Dalam jangka pendek penilaian salah satu kelompok audiens disebut citra. Secara jangka panjang, penilaian yang diberikan berbagai audiens terhadap brand secara luas, itulah reputasi. Banyak yang bilang, bahwa reputasi Anda adalah “apa yang dikatakan orang di belakang Anda,” atau “ketika Anda tidak ada di tengah mereka.”

Para pekerja di bidang komunikasi, PR dan marketing, tahu bahwa persepsi adalah kenyataan. Kita juga memahami bahwa orang berhubungan bisnis bukan dengan ‘perusahaan’, melainkan dengan sekumpulan manusia – dan organisasi adalah jumlah nilai-nilai yang diemban orang-orang itu. Segala sesuatunya saling berkelindan.Tidak satu pun yang berdiri sendiri.

Namun, usaha untuk meraih reputasi tidaklah mudah. Sebab, meski manusia pada dasarnya adalah makhluk moral, tetapi berhubung kita hidup dalam era konsumerisme materi, maka orang mudah menjadi rakus ketimbang berpegang pada aturan kejujuran. Mereka terjebak pada kecurangan dan kriminalitas demi kemenangan sementara dalam memperoleh keuntungan, dan lupa bahwa itu berarti kekalahan dalam jangka panjang.

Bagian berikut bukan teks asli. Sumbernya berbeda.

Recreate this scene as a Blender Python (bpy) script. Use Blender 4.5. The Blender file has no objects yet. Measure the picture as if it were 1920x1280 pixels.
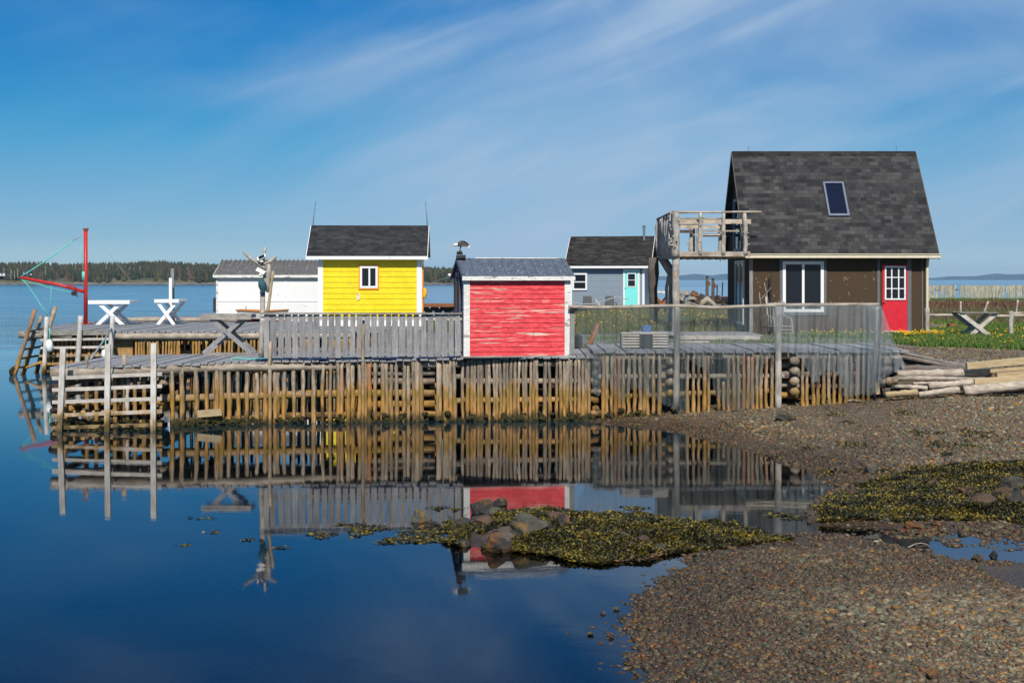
import bpy, math, random
import numpy as np
from mathutils import Vector, Matrix
R = math.radians
random.seed(7); rng = np.random.default_rng(7)
S = bpy.context.scene; COL = S.collection
H = 3.1; F = 2667.0; HZ = 524.0          # eye height, focal length (px of a 1920 frame), horizon row

# ---------------------------------------------------------------- camera
cd = bpy.data.cameras.new('camera'); cam = bpy.data.objects.new('camera', cd); COL.objects.link(cam)
cam.location = (0, 0, H); cam.rotation_euler = (R(90), 0, 0)
cd.lens = 50; cd.sensor_width = 36; cd.shift_y = -(640 - HZ) / 1920
cd.clip_start = 0.1; cd.clip_end = 20000
S.camera = cam
S.view_settings.view_transform = 'Standard'; S.view_settings.look = 'None'
S.view_settings.exposure = 0; S.view_settings.gamma = 1
S.cycles.max_bounces = 7; S.cycles.transparent_max_bounces = 24; S.cycles.volume_bounces = 0
S.cycles.diffuse_bounces = 3; S.cycles.glossy_bounces = 3; S.cycles.use_denoising = True
S.cycles.caustics_reflective = False; S.cycles.caustics_refractive = False

# ---------------------------------------------------------------- world and sun
SUN_EL, SUN_AZ = 43.0, 2.0     # azimuth: degrees to the right of straight behind the camera
w = bpy.data.worlds.new("World"); S.world = w; w.use_nodes = True
nt = w.node_tree; N = nt.nodes; L = nt.links; N.clear()
out = N.new('ShaderNodeOutputWorld'); bg = N.new('ShaderNodeBackground')
sky = N.new('ShaderNodeTexSky'); sky.sky_type = 'NISHITA'; sky.sun_disc = False
sky.sun_elevation = R(SUN_EL); sky.sun_rotation = R(180 - SUN_AZ)
sky.air_density = 1.0; sky.dust_density = 0.4; sky.ozone_density = 2.5
tc = N.new('ShaderNodeTexCoord'); sep = N.new('ShaderNodeSeparateXYZ'); L.new(tc.outputs['Generated'], sep.inputs[0])
ramp = N.new('ShaderNodeValToRGB'); L.new(sep.outputs['Z'], ramp.inputs[0])
cr = ramp.color_ramp
SKYT = [(0.0,(.92,1.15,1.38)), (.012,(.60,.87,1.20)), (.028,(.39,.635,1.0)), (.046,(.315,.57,.885)), (.07,(.235,.53,.82)), (.095,(.15,.52,.795)), (.12,(.07,.475,.775)), (.147,(.03,.43,.765)), (.19,(.018,.425,.79)), (.27,(.07,.42,.78)), (.45,(.3,.62,.9)), (.7,(.55,.8,1.0))]
cr.elements[0].position = 0; cr.elements[0].color = (*SKYT[0][1], 1)
cr.elements[1].position = SKYT[-1][0]; cr.elements[1].color = (*SKYT[-1][1], 1)
for p, c in SKYT[1:-1]:
    e = cr.elements.new(p); e.color = (*c, 1)
mul = N.new('ShaderNodeMixRGB'); mul.blend_type = 'MULTIPLY'; mul.inputs[0].default_value = 1
L.new(sky.outputs[0], mul.inputs[1]); L.new(ramp.outputs[0], mul.inputs[2])
# thin cirrus streaks fanning over the sky
def cirrus(rot, sc, loc, lo, hi, nscale=1.0, dist=1.2):
    mp = N.new('ShaderNodeMapping'); mp.vector_type = 'POINT'; mp.inputs['Rotation'].default_value = (0, 0, 0); mp.inputs['Scale'].default_value = sc; mp.inputs['Location'].default_value = loc
    vr = N.new('ShaderNodeVectorRotate'); vr.rotation_type = 'Y_AXIS'; vr.inputs['Angle'].default_value = R(rot); L.new(tc.outputs['Generated'], vr.inputs[0]); L.new(vr.outputs[0], mp.inputs[0])
    n = N.new('ShaderNodeTexNoise'); n.inputs['Scale'].default_value = nscale; n.inputs['Detail'].default_value = 7; n.inputs['Roughness'].default_value = .47; n.inputs['Distortion'].default_value = dist
    L.new(mp.outputs[0], n.inputs['Vector'])
    m = N.new('ShaderNodeMapRange'); m.inputs[1].default_value = lo; m.inputs[2].default_value = hi; L.new(n.outputs[0], m.inputs[0]); m.interpolation_type = 'SMOOTHSTEP'
    return m
c1 = cirrus(17, (2.6, 1, 9.5), (2.2, 0, 1.9), .25, .70, 1.0, .9)
c2 = cirrus(20, (4, 1, 24), (.6, 0, 3.3), .36, .88, 1.0, 1.4)
c3 = cirrus(-38, (4, 1, 11), (4.6, 0, 7.3), .50, 1.0, 1.0, 1.2)
c23 = N.new('ShaderNodeMath'); c23.operation = 'MULTIPLY_ADD'; L.new(c2.outputs[0], c23.inputs[0]); L.new(c1.outputs[0], c23.inputs[1]); L.new(c1.outputs[0], c23.inputs[2])
ca = N.new('ShaderNodeMath'); ca.operation = 'MULTIPLY_ADD'; L.new(c3.outputs[0], ca.inputs[0]); ca.inputs[1].default_value = .35; L.new(c23.outputs[0], ca.inputs[2])
# fewer clouds to the left (bearing), more to the right
cx = N.new('ShaderNodeMapRange'); cx.inputs[1].default_value = -.33; cx.inputs[2].default_value = .02; cx.inputs[3].default_value = .07; cx.inputs[4].default_value = .66; L.new(sep.outputs['X'], cx.inputs[0])
cm = N.new('ShaderNodeMath'); cm.operation = 'MULTIPLY'; cm.use_clamp = True; L.new(ca.outputs[0], cm.inputs[0]); L.new(cx.outputs[0], cm.inputs[1])
mixc = N.new('ShaderNodeMixRGB'); L.new(cm.outputs[0], mixc.inputs[0]); L.new(mul.outputs[0], mixc.inputs[1]); mixc.inputs[2].default_value = (4.0, 5.4, 7.2, 1)
SKYS = .1
bg.inputs['Strength'].default_value = SKYS
L.new(mixc.outputs[0], bg.inputs['Color']); L.new(bg.outputs[0], out.inputs[0])
sl = bpy.data.lights.new('sun', 'SUN'); sl.energy = 4.8; sl.angle = R(.5); sl.color = (1, .95, .86)
so = bpy.data.objects.new('sun', sl); COL.objects.link(so)
az = R(SUN_AZ); sd = Vector((math.sin(az) * math.cos(R(SUN_EL)), -math.cos(az) * math.cos(R(SUN_EL)), math.sin(R(SUN_EL))))
so.rotation_euler = sd.to_track_quat('Z', 'Y').to_euler(); so.location = (0, -20, 40)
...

Itu sebabnya, *brand* atau organisasi bukan saja mesti menetapkan nilai-nilai luhur dan kode etik bagi dirinya, melainkan juga harus memastikan integritasnya berjalan secara pasti, dan bahwa mereka mempertimbangkan keuntungan jangka panjang – yang erat kaitannya dengan reputasi – dan bukan sekadar rakus pada laba jangka pendek.

Banyak korupsi terjadi akibat orang mendasarkan dirinya pada asumsi bahwa, bila Anda menyembunyikan praktek-praktek etika sambil “menyatakan” bahwa Anda tidak berbuat salah dan mengulang pernyataan itu berkali-kali – artinya bahwa Anda tetap ‘kecap nomor satu” --; maka Anda bisa lolos dari investigasi (oleh badan semacam KPK) dan sorotan media.

Tentu saja itu salah. Organisasi, tokoh atau brand tidak cukup hanya‘ngecap’ – dan mengira audiesnya bodoh. Kata orang bijak, “Anda bisa membodohi seseorang terus menerus, atau mengelabui orang banyak (audiens) sekali-sekali. Tapi Anda tidak bisa membodohi orang banyak terus menerus.” Atau, meminjam dari Franklin D. Roosevelt, “pengulangan tidak bisa mengubah kebohongan menjadi kebenaran.”